TRID Purpose on Construction Loans

Construction loans under TRID have proven to be very challenging for many community banks and credit unions.  The reason for this is twofold: the CFPB did not provide much guidance in regards to construction loans and the guidance that they did provide is often found to be confusing.  For this reason, it is worth revisiting the TRID rules for construction loans every once in a while.

I recently received a question regarding the purpose field on the Loan Estimate (LE) as well as the Closing Disclosure (CD) for single-close, two phase construction loan where the land was owned free-and-clear. The question related to what purpose to list on the TRID documents.

To answer this question, it is important to understand that each financial institution has two options for providing the disclosures.  They can either provide one set of disclosures that will cover both the construction phase and the permanent phase.  Or, they can provide two separate sets of disclosures for this single loan with two distinct phases.

TRID Purpose Hierarchy

Under TRID rules, there is a hierarchy for reporting the purpose, meaning that if multiple purposes apply to a loan, you must list the purpose that is higher up on the hierarchy.  The CFPB actually refers to this hierarchy as a “waterfall” and provided the following explanation in their March 2016 webinar that discussed construction loans under TRID:

“If a consumer uses the loan proceeds to finance both the purchase of real property and construction cost, the creditor must disclose the purpose as purchase.
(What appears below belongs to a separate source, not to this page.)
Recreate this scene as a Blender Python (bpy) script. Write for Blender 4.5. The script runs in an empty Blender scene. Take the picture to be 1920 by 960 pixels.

The use of loan proceeds to finance construction costs does not by itself impact the disclosure of the loan's purpose on the Loan Estimate. Section 1026.37(a)(9) defines four possible purposes in the following waterfall order. One, purchase. Two, refinance. Three, construction. And four, home equity loan. Comment 37(a)(9)-1 illustrates and clarifies each defined purpose. When determining which purpose to disclose, a creditor must look at the waterfall of four possible purposes in the order that they appear in Section 1026.37(a)(9) and select the first one that applies to the loan.

To illustrate use of the waterfall, if the loan meets the definition of purchase because the consumer intends to use the credit to purchase the property that will secure the loan, the creditor must disclose the purpose as purchase even if the loan also meets any other definitions appearing later in the waterfall. A creditor must disclose the purpose as refinance if the consumer intends to use the credit to construct a dwelling on real property that the consumer already owns and to satisfy an existing loan secured by that real property. If the credit will be used to finance the initial construction of a dwelling on the property and will not be used for any purchase or refinance purpose, the creditor must disclose the purpose as construction. Even if the loan is secured by real property being purchased and disclosed as a purchase on the Loan Estimate, if the loan is also financing the construction of a dwelling, the provisions of Section 1026.17(c)(6)(ii) still apply. So the loan's purpose as disclosed on the Loan Estimate does not impact the applicability of other construction-specific provisions of Regulation Z.”

So in answering the original question of what purpose to list on a construction loan where the land is already owned free-and-clear, a lender would list the loan purpose as “Construction.”

Purpose for the Permanent Phase of the Construction Loan

While the above seems fairly simple, it should be noted that there is one slight twist in disclosing the purpose for an LE that covers the permanent phase of a single closing loan where the bank chooses to provide separate disclosures for each phase of the loan.  In this case, the permanent phase disclosure will list the purpose as a “refinance.”  The CFPB explained this in their March 2016 webinar:

“The creditor must disclose refinance for the purpose of the permanent phase under Section 1026.37(a)(9) and its related commentary. As stated in the question, the creditor has chosen to disclose the phases of construction-to-permanent loan as two separate transactions. When each phase is disclosed and considered as a separate transaction and the proceeds of the permanent transaction satisfy the outstanding balance due at the conclusion of the construction transaction, the credit meets the definition of a refinance purpose under Section 1026.37(a)(9)(ii).”